Like the term “fake news,” which had a very specific definition before being applied simply to news that one dislikes, “chain migration” has been bastardized from its original demographic concept. Chain migration used to describe immigrants from a particular town or region following a trail laid down by others from the same region. It dates back to the first great wave of immigration – Germans, Irish, Italian and Chinese migration to the United States to ethnic enclaves in places such as New York. The first wave of migrants sets up restaurants and lodging, sets up linkages to employment and otherwise helps subsequent arrivals adapt to life in their new home.

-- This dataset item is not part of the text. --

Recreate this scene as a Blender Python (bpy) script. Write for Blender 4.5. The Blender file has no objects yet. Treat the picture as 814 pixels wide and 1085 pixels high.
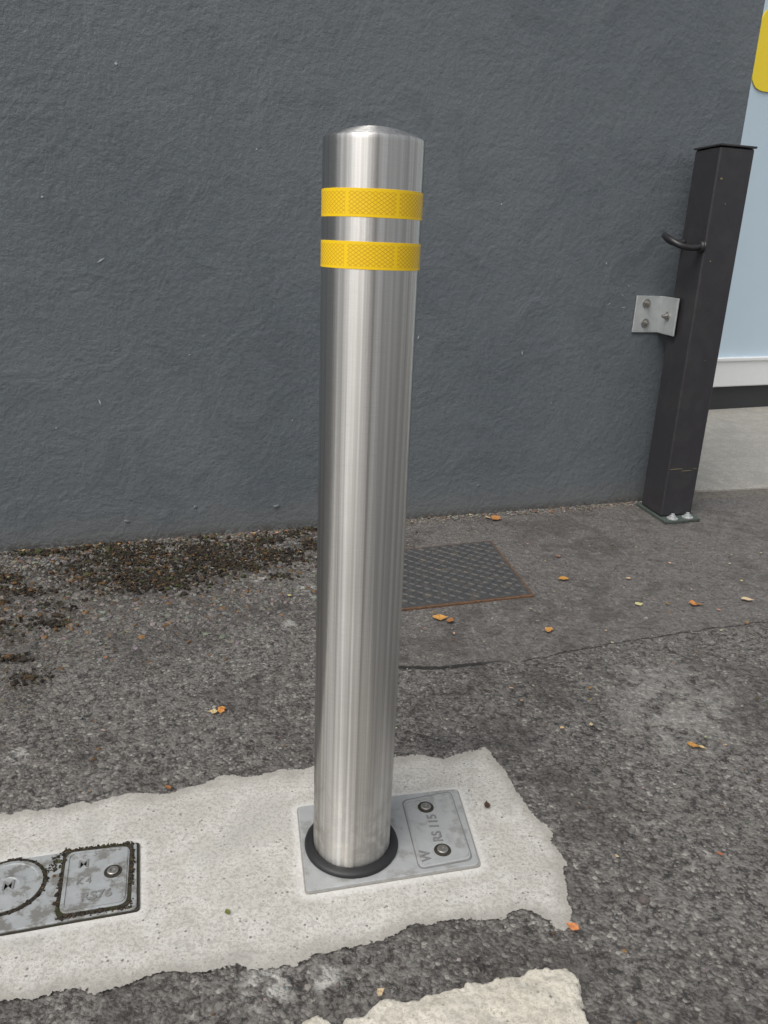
import bpy, math, random
import numpy as np
from mathutils import Vector, Matrix
random.seed(7); rng=np.random.default_rng(7)
scene=bpy.context.scene
COL=scene.collection

# ------------------------------------------------------------------ helpers
class NT:
    def __init__(s,name):
        s.m=bpy.data.materials.new(name); s.m.use_nodes=True
        s.t=s.m.node_tree; s.b=s.t.nodes['Principled BSDF']; s.out=s.t.nodes['Material Output']
        s.tc=s.t.nodes.new('ShaderNodeTexCoord'); s.pos=s.tc.outputs['Object']
    def n(s,ty,**kw):
        x=s.t.nodes.new(ty)
        for k,v in kw.items(): setattr(x,k,v)
        return x
    def put(s,sock,v):
        if isinstance(v,bpy.types.NodeSocket): s.t.links.new(v,sock)
        elif isinstance(v,(tuple,list)):
            v=tuple(v)
            if len(sock.default_value)==4 and len(v)==3: v=v+(1,)
            sock.default_value=v
        else: sock.default_value=v
    def noise(s,scale,detail=4,rough=.55,dist=0,vec=None,out='Fac'):
        x=s.n('ShaderNodeTexNoise'); s.put(x.inputs['Vector'],vec or s.pos)
        x.inputs['Scale'].default_value=scale; x.inputs['Detail'].default_value=detail
        x.inputs['Roughness'].default_value=rough; x.inputs['Distortion'].default_value=dist
        return x.outputs[out]
    def vor(s,scale,feature='F1',out='Distance',vec=None,rnd=1):
        x=s.n('ShaderNodeTexVoronoi',feature=feature); s.put(x.inputs['Vector'],vec or s.pos)
        x.inputs['Scale'].default_value=scale; x.inputs['Randomness'].default_value=rnd
        return x.outputs[out]
    def map(s,scale=(1,1,1),rot=(0,0,0),loc=(0,0,0),vec=None):
        x=s.n('ShaderNodeMapping'); s.put(x.inputs['Vector'],vec or s.pos)
        x.inputs['Scale'].default_value=scale; x.inputs['Rotation'].default_value=rot; x.inputs['Location'].default_value=loc
        return x.outputs[0]
    def M(s,op,a,b=0.,c=None,clamp=False):
        x=s.n('ShaderNodeMath',operation=op,use_clamp=clamp); s.put(x.inputs[0],a); s.put(x.inputs[1],b)
        if c is not None: s.put(x.inputs[2],c)
        return x.outputs[0]
    def step(s,v,lo,hi,a=0.,b=1.):
        x=s.n('ShaderNodeMapRange',interpolation_type='SMOOTHSTEP')
        s.put(x.inputs['Value'],v); x.inputs['From Min'].default_value=lo; x.inputs['From Max'].default_value=hi
        x.inputs['To Min'].default_value=a; x.inputs['To Max'].default_value=b
        return x.outputs[0]
    def mix(s,f,a,b,mode='MIX'):
        x=s.n('ShaderNodeMix',data_type='RGBA',blend_type=mode)
        s.put(x.inputs[0],f); s.put(x.inputs[6],a); s.put(x.inputs[7],b); return x.outputs[2]
    def ramp(s,f,stops):
        x=s.n('ShaderNodeValToRGB'); e=x.color_ramp.elements
        while len(e)<len(stops): e.new(.5)
        for i,(p,c) in enumerate(stops):
            e[i].position=p; e[i].color=tuple(c)+(1,) if isinstance(c,(tuple,list)) else (c,c,c,1)
        s.put(x.inputs[0],f); return x.outputs[0]
    def bump(s,h,strength=.5,dist=.002,normal=None):
        x=s.n('ShaderNodeBump'); s.put(x.inputs['Height'],h); x.inputs['Strength'].default_value=strength
        x.inputs['Distance'].default_value=dist
        if normal is not None: s.put(x.inputs['Normal'],normal)
        return x.outputs[0]
    def attr(s,name,out='Fac'):
        x=s.n('ShaderNodeAttribute',attribute_name=name); return x.outputs[out]
    def sep(s,v=None):
        x=s.n('ShaderNodeSeparateXYZ'); s.put(x.inputs[0],v or s.pos); return x.outputs
    def near(s,p,r0,r1):
        x=s.n('ShaderNodeVectorMath',operation='DISTANCE'); s.put(x.inputs[0],s.pos); x.inputs[1].default_value=(p[0],p[1],0)
        return s.step(x.outputs['Value'],r0,r1,1.,0.)
    def fin(s,color=None,rough=None,metal=None,normal=None,spec=None):
        if color is not None: s.put(s.b.inputs['Base Color'],color)
        if rough is not None: s.put(s.b.inputs['Roughness'],rough)
        if metal is not None: s.put(s.b.inputs['Metallic'],metal)
        if spec is not None: s.put(s.b.inputs['Specular IOR Level'],spec)
        if normal is not None: s.t.links.new(normal,s.b.inputs['Normal'])
        return s.m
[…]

Especially in the era before communication as rudimentary as the telephone, such a link was necessary for immigrants to consider leaving their homes for places they knew little about. This led to thriving communities, but also to jealousy and prejudice, as the “natives” soon found it necessary to discriminate and even riot in those enclaves. Indeed, many New Yorkers are the descendants of chain immigrants, as many of these communities put down roots all over the nation’s key entry point.
What may surprise some is that many of these migrants returned to their home countries, usually much wealthier than when they had left. New (largely racist) restrictions on naturalization to “protect the American race” changed this. Quotas on immigration, imposed by the Immigration Act of 1924, forced them to remain and become citizens, starting families and raising the next generation of Americans. The stricter immigration law raised the stakes. Knowing they couldn’t come back, migrants chose choose not to leave.

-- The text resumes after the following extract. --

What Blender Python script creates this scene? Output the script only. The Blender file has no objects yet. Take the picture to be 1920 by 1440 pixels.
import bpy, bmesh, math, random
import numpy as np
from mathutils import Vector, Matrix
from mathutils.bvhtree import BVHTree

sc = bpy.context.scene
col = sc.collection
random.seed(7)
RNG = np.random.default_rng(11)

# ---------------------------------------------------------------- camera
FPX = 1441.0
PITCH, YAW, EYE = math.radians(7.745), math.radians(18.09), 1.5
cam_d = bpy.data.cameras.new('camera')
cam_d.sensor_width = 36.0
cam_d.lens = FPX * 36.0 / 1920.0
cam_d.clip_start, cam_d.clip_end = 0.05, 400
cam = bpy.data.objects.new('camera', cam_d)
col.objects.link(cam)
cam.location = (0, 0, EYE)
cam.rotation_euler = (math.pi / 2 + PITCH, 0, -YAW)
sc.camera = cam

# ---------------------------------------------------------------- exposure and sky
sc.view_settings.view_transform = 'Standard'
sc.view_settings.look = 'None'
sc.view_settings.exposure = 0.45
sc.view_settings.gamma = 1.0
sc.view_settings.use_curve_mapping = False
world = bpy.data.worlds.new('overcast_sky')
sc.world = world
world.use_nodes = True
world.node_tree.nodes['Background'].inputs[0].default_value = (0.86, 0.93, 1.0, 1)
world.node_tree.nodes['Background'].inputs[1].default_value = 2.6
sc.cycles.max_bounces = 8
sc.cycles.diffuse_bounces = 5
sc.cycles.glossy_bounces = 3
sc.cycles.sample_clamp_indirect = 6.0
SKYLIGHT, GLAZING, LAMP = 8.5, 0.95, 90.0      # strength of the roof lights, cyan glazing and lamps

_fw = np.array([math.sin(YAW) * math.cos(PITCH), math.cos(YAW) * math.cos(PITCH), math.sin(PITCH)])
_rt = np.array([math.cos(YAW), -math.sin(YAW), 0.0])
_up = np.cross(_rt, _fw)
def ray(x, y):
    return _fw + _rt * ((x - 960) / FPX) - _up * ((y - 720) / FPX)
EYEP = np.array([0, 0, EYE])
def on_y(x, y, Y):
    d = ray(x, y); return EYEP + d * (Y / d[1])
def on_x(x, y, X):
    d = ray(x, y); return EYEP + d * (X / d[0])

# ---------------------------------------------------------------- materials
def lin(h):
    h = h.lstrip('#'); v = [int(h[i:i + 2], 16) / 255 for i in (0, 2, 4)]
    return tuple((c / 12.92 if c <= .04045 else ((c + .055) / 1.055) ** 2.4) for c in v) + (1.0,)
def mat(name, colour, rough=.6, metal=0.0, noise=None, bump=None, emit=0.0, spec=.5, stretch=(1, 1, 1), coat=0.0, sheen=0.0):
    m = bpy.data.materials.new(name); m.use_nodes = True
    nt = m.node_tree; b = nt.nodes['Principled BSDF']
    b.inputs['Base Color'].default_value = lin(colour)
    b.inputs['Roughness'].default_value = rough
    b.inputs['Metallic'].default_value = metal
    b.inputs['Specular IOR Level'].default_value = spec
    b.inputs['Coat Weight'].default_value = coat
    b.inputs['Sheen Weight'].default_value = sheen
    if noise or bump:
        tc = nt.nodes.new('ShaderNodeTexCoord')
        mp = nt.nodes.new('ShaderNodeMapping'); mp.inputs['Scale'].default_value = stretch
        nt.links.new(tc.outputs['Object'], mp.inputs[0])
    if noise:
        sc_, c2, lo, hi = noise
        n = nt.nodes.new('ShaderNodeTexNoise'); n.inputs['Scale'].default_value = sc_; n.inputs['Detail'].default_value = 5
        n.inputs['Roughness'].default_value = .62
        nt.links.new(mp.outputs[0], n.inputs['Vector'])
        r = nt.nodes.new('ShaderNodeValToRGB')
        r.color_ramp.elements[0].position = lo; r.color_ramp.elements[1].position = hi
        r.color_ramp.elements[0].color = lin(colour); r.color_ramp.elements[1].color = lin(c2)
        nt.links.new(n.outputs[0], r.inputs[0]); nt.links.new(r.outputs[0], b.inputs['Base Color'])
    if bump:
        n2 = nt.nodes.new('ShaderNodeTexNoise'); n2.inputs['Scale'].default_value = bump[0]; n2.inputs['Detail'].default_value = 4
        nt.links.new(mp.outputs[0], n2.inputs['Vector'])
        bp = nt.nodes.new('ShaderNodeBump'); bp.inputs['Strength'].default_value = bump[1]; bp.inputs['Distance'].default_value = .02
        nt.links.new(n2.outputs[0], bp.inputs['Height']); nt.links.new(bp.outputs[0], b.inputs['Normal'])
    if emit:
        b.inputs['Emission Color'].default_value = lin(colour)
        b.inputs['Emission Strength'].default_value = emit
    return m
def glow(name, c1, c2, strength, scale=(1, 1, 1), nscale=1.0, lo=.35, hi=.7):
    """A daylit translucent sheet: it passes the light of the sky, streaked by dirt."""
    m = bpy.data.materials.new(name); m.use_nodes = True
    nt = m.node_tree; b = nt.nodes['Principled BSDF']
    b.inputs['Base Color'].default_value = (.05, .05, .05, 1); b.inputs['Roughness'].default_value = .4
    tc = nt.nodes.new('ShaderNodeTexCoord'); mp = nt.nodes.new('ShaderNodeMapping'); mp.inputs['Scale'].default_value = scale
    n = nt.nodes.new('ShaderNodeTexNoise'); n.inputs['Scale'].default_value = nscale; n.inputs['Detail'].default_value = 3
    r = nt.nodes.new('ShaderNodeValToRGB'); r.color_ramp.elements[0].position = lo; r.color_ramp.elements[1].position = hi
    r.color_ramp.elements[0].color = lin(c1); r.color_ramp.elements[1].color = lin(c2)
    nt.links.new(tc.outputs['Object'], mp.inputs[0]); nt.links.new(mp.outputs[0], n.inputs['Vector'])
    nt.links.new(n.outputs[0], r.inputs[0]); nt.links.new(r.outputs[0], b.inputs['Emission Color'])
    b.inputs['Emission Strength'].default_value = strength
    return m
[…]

Consequently, this act essentially ended the “open border” nature of immigration to the United States, closing immigration to Asians and cutting immigration from Italy by 90 percent, to just 4,000 people a year. The quotas were scrapped in 1965, where the new immigration law emphasized family reunification — children, spouses and siblings of American citizens.

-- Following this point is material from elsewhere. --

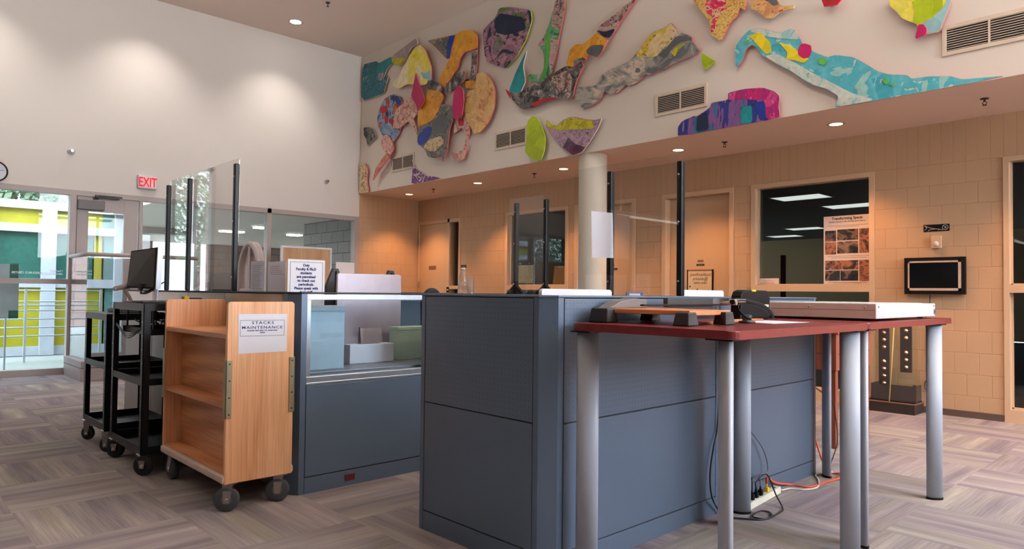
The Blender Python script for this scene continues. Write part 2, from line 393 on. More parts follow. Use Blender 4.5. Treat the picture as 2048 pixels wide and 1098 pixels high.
# entrance wall
w = MB()
w.box(-4, -.35, YL, YL+.2, 0, ZC); w.box(-.35, 1.12, YL, YL+.2, 2.98, ZC); w.box(1.12, 1.22, YL, YL+.2, 0, ZC)
w.box(1.22, 6.424, YL, YL+.2, HD, ZC)
struct('wall_entrance', w, 'white_wall')
struct('wall_entrance_block', MB().box(6.424, XW+.2, YL, YL+.2, 0, ZC), 'painted_block_x')
struct('wall_left', MB().box(-4.2, -4, -5, YL, 0, ZC), 'unseen_wall_dark')  # unseen dark wall, placed to keep bounced light off the desk side
w = MB(); w.box(-4, 4.2, -5.2, -5, 0, ZC); w.box(7.65, XW+.2, -5.2, -5, 0, ZC); w.box(4.2, 7.65, -5.2, -5, 5.1, ZC); w.box(4.2, 7.65, -5.2, -5, 0, 2.1)
struct('wall_back', w, 'white_wall')
w = MB()
for x in (4.2, 5.9, 7.59): w.box(x, x+.06, -5.15, -5.05, 2.1, 5.1)
w.box(4.2, 7.65, -5.15, -5.05, 3.6, 3.66)
struct('window_7', w, 'storefront_grey')
w = MB()
for a, b in ((-5, .20), (1.528, 2.643), (4.009, 4.235), (5.257, 5.683), (6.783, 6.910), (8.274, 9.43)):
    w.box(XW-.012, XW, a, b, 0, .062)
struct('baseboard_right', w, 'base_rubber')

# hollow metal frames with glass in the office wall
def office_window(n, y0, y1, mid=(1.184, 1.256), foot=.12, side=.052, bars=()):
    f = MB(); x0, x1 = XW-.014, XW+.13
    f.box(x0, x1, y0, y0+side, 0, HD); f.box(x0, x1, y1-side, y1, 0, HD)
    f.box(x0, x1, y0+side, y1-side, HD-side, HD); f.box(x0, x1, y0+side, y1-side, 0, foot)
    f.box(x0, x1, y0+side, y1-side, *mid)
    for s in (y0+side, y1-side):                                        # glazing stops
        d = .014 if s < (y0+y1)/2 else -.014
        for a, b in ((foot, mid[0]), (mid[1], HD-side)): f.box(XW+.055, XW+.075, s, s+d, a, b)
    for b in (foot, mid[1]): f.box(XW+.055, XW+.075, y0+side, y1-side, b, b+.014)
    o = struct(n, f, 'frame_cream')
    g = MB()
    for a, b in ((foot, mid[0]), (mid[1], HD-side)): g.box(XW+.078, XW+.084, y0+side, y1-side, a, b)
    g.build('pane', 'office_glass', o); return o
office_window('window_4', 6.910, 8.274); office_window('window_5', 2.643, 4.009); office_window('window_6', .20, 1.528, side=.044)
def office_door(n, y0, y1, deep, plaques, side=.055, hinge=None):
    f = MB(); x0, x1 = XW-.014, XW+.16
    f.box(x0, x1, y0, y0+side, 0, HD); f.box(x0, x1, y1-side, y1, 0, HD); f.box(x0, x1, y0+side, y1-side, HD-side, HD)
    o = struct(n, f, 'frame_cream')
    MB().box(XW+deep, XW+deep+.045, y0+side+.003, y1-side-.003, .008, HD-side-.003, .002).build('door_leaf', 'door_cream', o)
    h = MB(); hy = (y0+side+.06)
    h.cyl((XW+deep, hy, 1.0), (XW+deep-.055, hy, 1.0), .011, seg=12); h.cyl((XW+deep-.05, hy-.005, 1.0), (XW+deep-.05, hy+.11, 1.0), .009, seg=12)
    h.lathe((XW+deep, hy, 1.0), [(.03, 0), (.03, .008), (.012, .01)], 16, (-1, 0, 0)); h.build('door_handle', 'steel', o)
    return o
d3 = office_door('door_3', 4.235, 5.257, .10, []); d2 = office_door('door_2', 5.683, 6.783, .09, [])
# far door with its narrow side light
f = MB(); x0, x1 = XW-.014, XW+.13
f.box(x0, x1, 10.645, YL-.02, 0, HD); f.box(x0, x1, 9.735, 9.79, 0, HD); f.box(x0, x1, 9.43, 9.475, 0, HD)
f.box(x0, x1, 9.475, 10.645, HD-.06, HD); f.box(x0, x1, 9.475, 9.735, 1.19, 1.25); f.box(x0, x1, 9.475, 9.735, 0, .12)
d1 = struct('door_1', f, 'frame_cream')
MB().box(XW+.004, XW+.05, 9.793, 10.642, .008, HD-.063, .002).build('door_leaf', 'door_cream', d1)
g = MB(); g.box(XW+.09, XW+.096, 9.475, 9.735, 1.25, HD-.06); g.box(XW+.09, XW+.096, 9.475, 9.735, .12, 1.19); g.build('pane', 'office_glass', d1)
for z in (2.08, 1.27, .35):
    h = MB(); h.box(XW-.018, XW-.002, 10.62, 10.665, z-.06, z+.06, .003); h.build('hinge', 'steel', d1)
h = MB(); h.lathe((XW+.004, 9.85, 1.02), [(.03, 0), (.03, .008), (.012, .01)], 16, (-1, 0, 0)); h.cyl((XW, 9.85, 1.02), (XW-.05, 9.85, 1.02), .011); h.cyl((XW-.045, 9.84, 1.02), (XW-.045, 9.96, 1.02), .009)
h.build('door_handle', 'steel', d1)
# dark offices behind the glass
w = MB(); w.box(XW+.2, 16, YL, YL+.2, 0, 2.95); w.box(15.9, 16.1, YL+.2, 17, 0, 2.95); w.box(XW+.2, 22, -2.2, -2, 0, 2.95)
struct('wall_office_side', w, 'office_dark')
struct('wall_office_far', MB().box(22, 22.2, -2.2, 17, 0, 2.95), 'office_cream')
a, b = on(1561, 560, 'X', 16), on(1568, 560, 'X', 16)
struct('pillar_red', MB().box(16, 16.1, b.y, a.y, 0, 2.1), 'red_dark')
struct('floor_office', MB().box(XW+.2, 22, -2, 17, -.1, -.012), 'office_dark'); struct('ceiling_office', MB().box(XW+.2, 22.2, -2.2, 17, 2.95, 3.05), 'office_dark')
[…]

There exists a strong bias against immigrants who come for economic reasons, perhaps citing that regions of the United States suffer from chronic underemployment, as the country undergoes a painful transition from a manufacturing and extraction economy. Yet much of the developed world that restricts immigration, such as Japan, faces chronic labor shortages — a global phenomenon the U.S. has managed to avoid. That bias forgets our history and common origins. The fears of “chain migration,” radicals and the inability to assimilate led, a hundred years ago, to the most restrictive immigration law in American history. Yet just five years later, the country also experienced economic collapse for reasons that had nothing to do with immigration (much as was the case in 2009).
It was only through America’s immigrants that the country was able to emerge from the Depression, help to win a world war and enjoy peacetime expansion of the American economy, the fruits of which we enjoy today. The idea that we could “hand-select” the best immigrants is a myopic attempt to close immigration to all. We should strongly question the motivations of those who purport to protect us from an imagined threat.
Furthermore, according to the Government Accountability Office, the average wait time to complete a “link in the chain” (obtain a family visa) is six to 12 years — a fact to which many recent immigrants who have had to petition for a spouse or sibling can attest. Perhaps if lawmakers wanted to pursue a “deal” on immigration, they would address the massive backlog in the system, as opposed to falsehoods about hordes of people exploiting it.